Politische Verantwortung in der Praxis heißt: Den Steuerzahler zur Kassa zu bitten. Wenn nicht einmal die Hypo-Dimension zu einer Diskussion über die fehlende Ver­antwortlichkeit der politischen Mandatare führt, muss man als Staatsbürger zur Kenntnis nehmen, dass die Verschleuderung von Volksvermögen sanktionslos bleibt. Gesetze gelten für alle, nur nicht für diejenigen, die sie beschließen. Jeder Geschäftsmann muss sich dafür verantworten, wenn er bei Verfügungen über fremdes Vermögen die notwendige Sorgfaltspflicht außer Ansatz lässt.

Conclusio: Wenn die Abgeordneten zivil- und strafrechtlich nichts zu befürchten haben, können sie sanktionslos zu Lasten Dritter (Steuerzahler) agieren. Anstatt im Zuge der Kärntner Verfassungsreform diesen Webfehler des politischen Systems zu beseitigen, hat man die eigene Privile­gierung nicht angetastet. Kein Wunder, wenn die gleichen Personen auf der Kommandobrücke stehen, dass diese auch zukünftig für ihre Handlungen nicht belangt werden sollen.
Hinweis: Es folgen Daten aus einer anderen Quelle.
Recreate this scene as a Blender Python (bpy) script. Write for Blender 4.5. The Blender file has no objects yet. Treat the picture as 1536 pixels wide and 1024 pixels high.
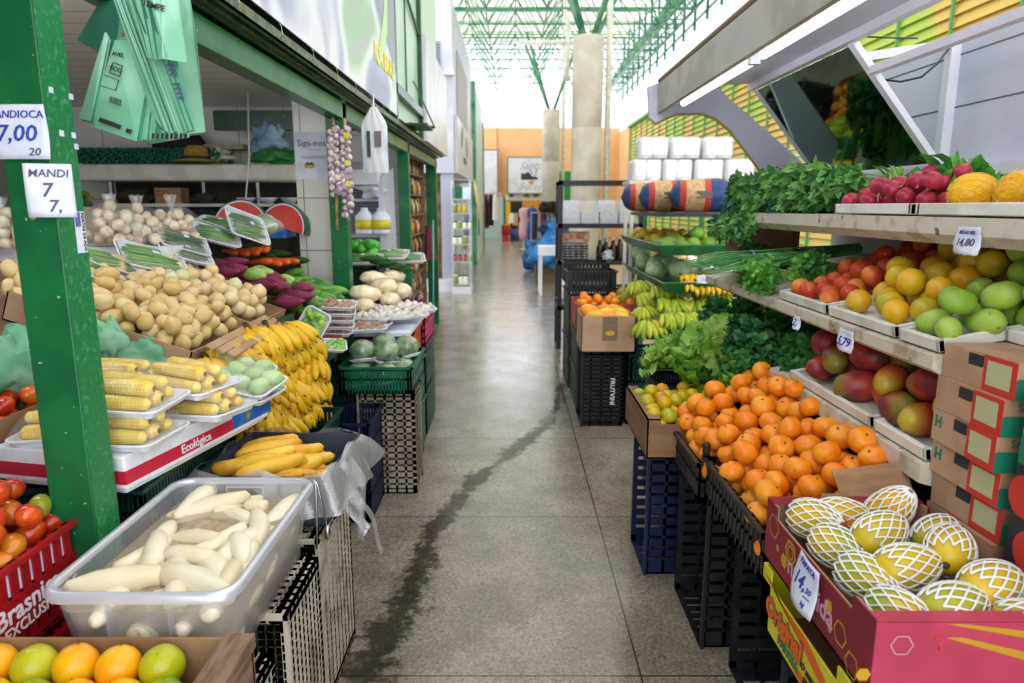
import bpy, math, random
from mathutils import Vector, Matrix, Euler
C = bpy.context.scene.collection
random.seed(7)
PI = math.pi
rnd = random.random
def U(a, b): return random.uniform(a, b)
# ---- camera model of the photograph (1536x1024), used to turn a pixel plus a known distance/height into a place
F, TH, H = 1040.0, math.radians(11.0), 1.5
cT, sT = math.cos(TH), math.sin(TH)
def ray(u, v):
    a, b = (u-768)/F, (512-v)/F
    return (a, cT+b*sT, -sT+b*cT)
def PY(u, v, Y):
    r = ray(u, v); t = Y/r[1]; return (r[0]*t, Y, H+r[2]*t)
def PZ(u, v, Z):
    r = ray(u, v); t = (Z-H)/r[2]; return (r[0]*t, r[1]*t, Z)
def PX(u, v, X):
    r = ray(u, v); t = X/r[0]; return (X, r[1]*t, H+r[2]*t)

KIDS = {}
def link(o, parent=None):
    C.objects.link(o)
    if parent is not None:
        o.parent = parent; KIDS.setdefault(parent.name, []).append(o)
    return o
def tag(o, label=None, cat=None, group=None, kind=None):
    if label: o['label'] = label
    if cat: o['category'] = cat
    if group: o['group'] = group
    if kind: o['kind'] = kind
    return o
def empty(name, loc=(0,0,0), rz=0, label=None, cat=None, group=None):
    o = bpy.data.objects.new(name, None); o.empty_display_size = .05
    o.location = loc; o.rotation_euler = (0,0,rz); link(o)
    return tag(o, label, cat, group)
def copy_tree(o, parent=None):
    c = o.copy(); link(c, parent)
    for ch in KIDS.get(o.name, []): copy_tree(ch, c)
    return c
class Kind:
    """one prototype thing; put() moves it the first time and copies it afterwards"""
    ALL = []
    def __init__(s, root, cat): s.r, s.used, s.cat = root, False, cat; Kind.ALL.append(s)
    def put(s, loc, rot=(0,0,0), sc=1, label=None, group=None):
        if s.used: o = copy_tree(s.r)
        else: o = s.r; s.used = True
        if 'group' in o: del o['group']
        o.location = loc
        o.rotation_euler = rot if not isinstance(rot, (int, float)) else (0,0,rot)
        o.scale = (sc,)*3 if isinstance(sc, (int, float)) else sc
        return tag(o, label, s.cat, group)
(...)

In Kärnten trägt nur der verstorbene LH Jörg Haider die Schuld – das ist die offizielle Sprachregelung zwischen der Dreier Koalition und den Medien. Auch so kann man Realitätsverweigerung betreiben und die wahre Ursache des Hypo-Desasters, die die Zukunftsaussicht des Landes nachhaltig geschädigt hat, verschleiern.